STATED TASK: Drop every picture, then transcribe the remaining data exactly.

INFORMATION PROVIDED:
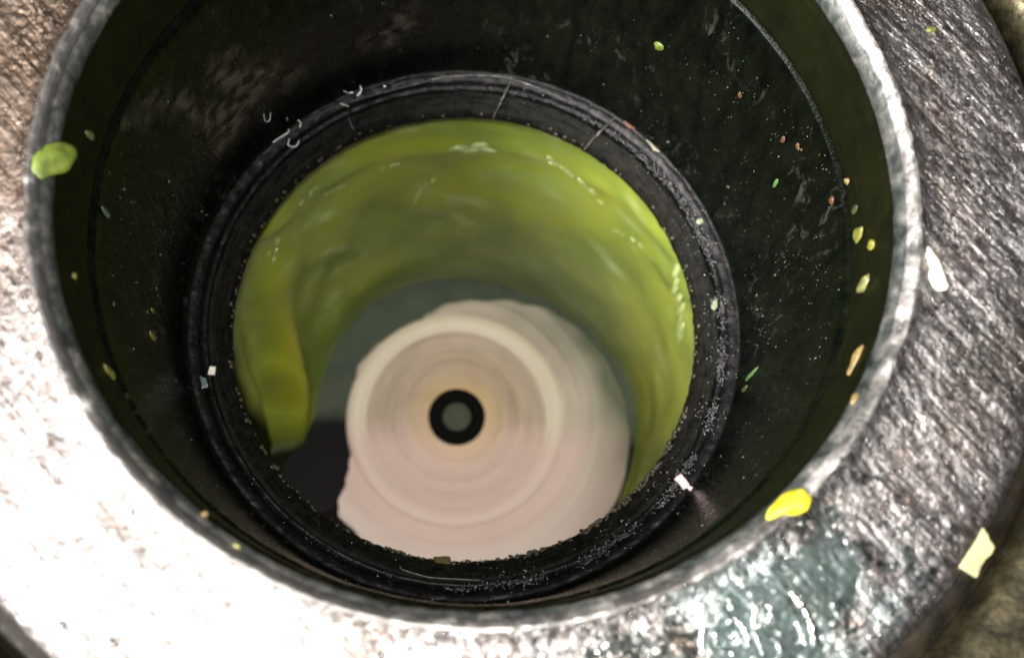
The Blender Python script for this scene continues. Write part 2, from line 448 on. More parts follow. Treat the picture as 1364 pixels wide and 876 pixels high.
# ------------------------------------------------------------------ green pulp whirling up the wall
def build_pulp():
    RIN = [(-38, 46.5), (-25, 42.0), (0, 42.2), (15, 41.2), (30, 39.3), (50, 36.6), (70, 35.0), (90, 34.6), (110, 34.8), (130, 34.3), (145, 33.4), (160, 32.6), (178, 32.8), (188, 35.0), (196, 40.0), (203, 47), (214, 49)]
    ZTOP = [(-38, -134), (-25, -118), (-5, -96), (12, -84), (40, -72), (135, -72), (155, -78), (168, -90), (180, -110), (190, -126), (202, -135), (214, -138)]
    a0, a1, nth, nr = -38, 214, 640, 90
    V, F, C = [], [], []
    for i in range(nth+1):
        d = a0+(a1-a0)*i/nth; th = math.radians(d)
        ri, zt = interp(RIN, d), interp(ZTOP, d)
        ri += .5*nse(th*3, 1, 0)+.22*nse(th*11, 2, 0)
        for k in range(nr+1):
            t = k/nr
            r = ri+(49.2-ri)*t
            z = -138.2+(zt+138.2)*(t**1.15)
            # whirl streaks rise along a spiral
            sw = th*2.2+t*2.4
            st = fbm(sw*.75, t*4.2-th*1.3, 1.7, 2)
            st2 = fbm(sw*3.2, t*13-th*3.0, 5.1, 3)
            x, y = r*math.cos(th), r*math.sin(th)
            lump = nse(x*.11, y*.11, z*.08)
            amp = math.sin(PI*min(1, t*1.15+.02))**.6 if t < .86 else .6
            off = (.95*st+.05*st2+1.3*lump)*amp
            # thick tongue of pulp leaning in on one side, with a furrow behind it
            tg = math.exp(-((d-170+62*(t-.3))/9)**2)*math.exp(-((t-.26)/.34)**2)
            fur = math.exp(-((d-186+55*(t-.3))/8.5)**2)*math.exp(-((t-.34)/.34)**2)
            tg *= min(1, t/.22)*(1-max(0, min(1, (d-184)/9)))
            off += 4.4*tg-5.5*fur
            r -= off*.75; z += off*.30
            zn = 3.0*nse(th*2.0, 3.1, 0)
            roll = max(0, .42+1.1*nse(th*4.1, 8.8, 0))*math.exp(-((z+88+zn)/2.2)**2)
            roll += 1.3*math.exp(-((d-26)/9)**2)*math.exp(-((z+93+.25*(d-26)+.9*nse(th*12, z*.3, 0))/2.6)**2)
            roll += .35*max(0, nse(th*7, 2.8, 0)+.1)*math.exp(-((z+98+3*nse(th*1.9, 6, 0))/2.2)**2)
            r -= 1.0*roll; z += .1*roll
            if k == nr: r = 49.5
            r = min(r, 49.5)
            V.append((r*math.cos(th), r*math.sin(th), z))
            yel = max(0, min(1, 1.0*tg+.5*max(0, st)))
            yel = max(yel, .65*math.exp(-((d-8)/24)**2)*math.exp(-((t-.25)/.35)**2))
            thin = max(0, 1-t/.62)**1.2*math.exp(-((d-62)/52)**2)*1.1 + max(0, 1-t/.12)*.5*max(0, min(1, (168-d)/14))
            thin = max(0, min(.9, thin*(1-tg)))
            yel *= max(0, min(1, (196-d)/9))
            fr = max(0, fbm(sw*1.6, t*16-th*3.2, 5.1, 3)-.22)*1.8*(1-thin)*max(0, nse(x*.09, y*.09, 7)+.35)
            fade = max(0, min(1, (d-(178-46*(t-.5))+9*fbm(d*.05, t*2.5, 7, 3))/14))*(1-.85*tg)
            fade = max(fade, max(0, min(1, (d-183)/9)), max(0, min(1, (-24-d)/10)))
            C.append((yel, thin, min(.8, fr)*(1-fade)*max(0, min(1, (176-d)/12)), 1-fade))
    m = nr+1
    for i in range(nth):
        for k in range(nr):
            F.append((i*m+k, (i+1)*m+k, (i+1)*m+k+1, i*m+k+1))
    o = mesh('vegetable_pulp', V, F, PULP)
    at = o.data.color_attributes.new('pulp_mix', 'FLOAT_COLOR', 'POINT')
    at.data.foreach_set('color', [c for q in C for c in q])
    return o
pulp = build_pulp()
tag(pulp, 'glossy yellow-green vegetable pulp swirling up the chamber wall round the disc', None, None, 'stuff')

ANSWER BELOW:
The Blender Python script for this scene continues. Write part 2, from line 448 on. More parts follow. Treat the picture as 1364 pixels wide and 876 pixels high.
# ------------------------------------------------------------------ green pulp whirling up the wall
def build_pulp():
    RIN = [(-38, 46.5), (-25, 42.0), (0, 42.2), (15, 41.2), (30, 39.3), (50, 36.6), (70, 35.0), (90, 34.6), (110, 34.8), (130, 34.3), (145, 33.4), (160, 32.6), (178, 32.8), (188, 35.0), (196, 40.0), (203, 47), (214, 49)]
    ZTOP = [(-38, -134), (-25, -118), (-5, -96), (12, -84), (40, -72), (135, -72), (155, -78), (168, -90), (180, -110), (190, -126), (202, -135), (214, -138)]
    a0, a1, nth, nr = -38, 214, 640, 90
    V, F, C = [], [], []
    for i in range(nth+1):
        d = a0+(a1-a0)*i/nth; th = math.radians(d)
        ri, zt = interp(RIN, d), interp(ZTOP, d)
        ri += .5*nse(th*3, 1, 0)+.22*nse(th*11, 2, 0)
        for k in range(nr+1):
            t = k/nr
            r = ri+(49.2-ri)*t
            z = -138.2+(zt+138.2)*(t**1.15)
            # whirl streaks rise along a spiral
            sw = th*2.2+t*2.4
            st = fbm(sw*.75, t*4.2-th*1.3, 1.7, 2)
            st2 = fbm(sw*3.2, t*13-th*3.0, 5.1, 3)
            x, y = r*math.cos(th), r*math.sin(th)
            lump = nse(x*.11, y*.11, z*.08)
            amp = math.sin(PI*min(1, t*1.15+.02))**.6 if t < .86 else .6
            off = (.95*st+.05*st2+1.3*lump)*amp
            # thick tongue of pulp leaning in on one side, with a furrow behind it
            tg = math.exp(-((d-170+62*(t-.3))/9)**2)*math.exp(-((t-.26)/.34)**2)
            fur = math.exp(-((d-186+55*(t-.3))/8.5)**2)*math.exp(-((t-.34)/.34)**2)
            tg *= min(1, t/.22)*(1-max(0, min(1, (d-184)/9)))
            off += 4.4*tg-5.5*fur
            r -= off*.75; z += off*.30
            zn = 3.0*nse(th*2.0, 3.1, 0)
            roll = max(0, .42+1.1*nse(th*4.1, 8.8, 0))*math.exp(-((z+88+zn)/2.2)**2)
            roll += 1.3*math.exp(-((d-26)/9)**2)*math.exp(-((z+93+.25*(d-26)+.9*nse(th*12, z*.3, 0))/2.6)**2)
            roll += .35*max(0, nse(th*7, 2.8, 0)+.1)*math.exp(-((z+98+3*nse(th*1.9, 6, 0))/2.2)**2)
            r -= 1.0*roll; z += .1*roll
            if k == nr: r = 49.5
            r = min(r, 49.5)
            V.append((r*math.cos(th), r*math.sin(th), z))
            yel = max(0, min(1, 1.0*tg+.5*max(0, st)))
            yel = max(yel, .65*math.exp(-((d-8)/24)**2)*math.exp(-((t-.25)/.35)**2))
            thin = max(0, 1-t/.62)**1.2*math.exp(-((d-62)/52)**2)*1.1 + max(0, 1-t/.12)*.5*max(0, min(1, (168-d)/14))
            thin = max(0, min(.9, thin*(1-tg)))
            yel *= max(0, min(1, (196-d)/9))
            fr = max(0, fbm(sw*1.6, t*16-th*3.2, 5.1, 3)-.22)*1.8*(1-thin)*max(0, nse(x*.09, y*.09, 7)+.35)
            fade = max(0, min(1, (d-(178-46*(t-.5))+9*fbm(d*.05, t*2.5, 7, 3))/14))*(1-.85*tg)
            fade = max(fade, max(0, min(1, (d-183)/9)), max(0, min(1, (-24-d)/10)))
            C.append((yel, thin, min(.8, fr)*(1-fade)*max(0, min(1, (176-d)/12)), 1-fade))
    m = nr+1
    for i in range(nth):
        for k in range(nr):
            F.append((i*m+k, (i+1)*m+k, (i+1)*m+k+1, i*m+k+1))
    o = mesh('vegetable_pulp', V, F, PULP)
    at = o.data.color_attributes.new('pulp_mix', 'FLOAT_COLOR', 'POINT')
    at.data.foreach_set('color', [c for q in C for c in q])
    return o
pulp = build_pulp()
tag(pulp, 'glossy yellow-green vegetable pulp swirling up the chamber wall round the disc', None, None, 'stuff')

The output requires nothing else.